The Onset of Spontaneous Imbibition: How Irregular Fronts Influence Imbibition Rate and Scaling Groups

Abstract

Abstract Spontaneous imbibition is a capillary dominated displacement process where a non-wetting fluid is displaced from a porous medium by the inflow of a more-wetting fluid. Spontaneous imbibition strongly impacts waterflood oil recovery in fractured reservoirs and is therefore widely studied, often using core scale experiments for predictions. Decades of core scale experiments have concluded that spontaneous imbibition occurs by a uniformly shaped saturation front and that the rate of imbibition scales with square root of time. We use emerging imaging techniques to study local flow patterns and present new experimental results where spontaneous imbibition deviates from this behavior. The imbibition rate during early stages of spontaneous imbibition (the onset period) was sometimes observed to deviate from the square root of time behavior. The impact of the onset period on the imbibition process is, however, not well understood.
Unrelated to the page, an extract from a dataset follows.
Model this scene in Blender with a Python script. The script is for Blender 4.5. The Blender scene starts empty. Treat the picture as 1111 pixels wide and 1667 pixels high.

In this work, the development of displacement fronts were visualized during the onset period, using twodimensional paperboard models and core plugs imaged using Positron Emission Tomography (PET-CT). The new experimental results provided insight on the dynamics during the initial spontaneous imbibition period. Controlled two-dimensional paperboard experiments demonstrated that restricted wetting phase flow through the surface exposed to water caused irregular saturation fronts and deviation from the square root of time behavior during the onset period. Local restriction of the wetting phase flow was observed during spontaneous imbibition in sandstone core plugs as a result of non-uniform wetting preference. The presence of nonuniform wetting resulted in unpredictable spontaneous imbibition behavior, with induction time (delayed imbibition start) and highly irregular fronts. Without imaging, the development of irregular saturation fronts cannot be observed locally; hence the effect cannot be accounted for, and the development of spontaneous imbibition in the core erroneously interpreted as a corescale wettability effect. This underlines the undeniable need for a homogenous wettability preference through the porous medium when performing laboratory spontaneous imbibition measurements. Our observations of non-uniform wetting preference will affect Darcy-scale wettability measurements, scaling and modeling. We argue that great care must be taken when preparing core plugs for spontaneous imbibition, to avoid experimental artifacts.